UPDATE - Is my (24F) mother (56F) overreacting about me wanting to spend Christmas as a newlywed with just my husband (27M), or am I in the wrong?
Original TL;DR - It’s always been my new husband and I’s plan to spend our first Christmas Day just us - my mother initially had no issues, but recently has become annoyed about the situation and is suggesting that we’re alienating ourselves and no longer see ourselves as part of the family owing to this and our previous decision to elope. Who is in the right?
Original post here.
So Christmas has been and gone, and there was a bit more drama than I wanted. After my original post I contacted my mother to reaffirm to her the reasons we wanted to spend Christmas Day itself on our own, and she said that she understood, and said she looked forward to seeing us on Boxing Day. However, a few hours later I got a call from my father asking why my mother was crying and saying that I’d rung her up screaming and shouting about her interfering with our life. I said that nothing like that happened, and that it hurt that she was accusing me of that when I was just trying to be mature about the situation. My father sympathised, and said he’d try to talk to her about it.

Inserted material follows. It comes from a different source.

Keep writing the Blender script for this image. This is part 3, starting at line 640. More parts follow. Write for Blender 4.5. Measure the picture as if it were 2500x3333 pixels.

I checked in frequently in the days up to Christmas, but my mother read and ignored my messages. Whenever I spoke to my father he said that she was telling him I hadn’t been in contact and she was waiting for me to apologise, but he had seen that I was in her call and text history. He advised that visiting on Boxing Day might not be the best idea, but if it got to that stage he would visit us alone since none of this was our doing.
We had our own private Christmas Day, during which we found out that I was pregnant! We had started trying for our first child in secret a few months ago, but didn’t suspect anything until I felt sick at the smell of turkey! We’re going to keep this our little secret for the next few weeks at least with everyone, my husband’s family included. I texted my mother to wish her a Happy Christmas in the morning, and sent another text in the evening asking if she still wanted us to go up to visit tomorrow - I got a one word reply, ‘no’. We took my mother at her word and we didn’t visit the following day - I think she was expecting me to grovel at her feet begging for forgiveness, but that’s not going to happen anymore. I called my father and told him that she had decided that we weren’t visiting and it definitely wasn’t on our end. He visited in the afternoon and brought the dog, and we all went for a walk instead of worry about what my mother was doing or saying to other people about it. Apparently a horde of her friends have been told that I shredded her Christmas card and posted it back to them among other things, but I’m done worrying about what my mother says. I’m not at this stage going to completely cut her off or say she can’t see her future grandchild, but our relationship is definitely strained.
TL;DR - Mother tried to act like I was cutting her out when in reality she shut down and ignored me before telling me not to visit on the expected day. Had our own Christmas, and unexpectedly found out we were expecting our first child instead of sitting through an awkward day.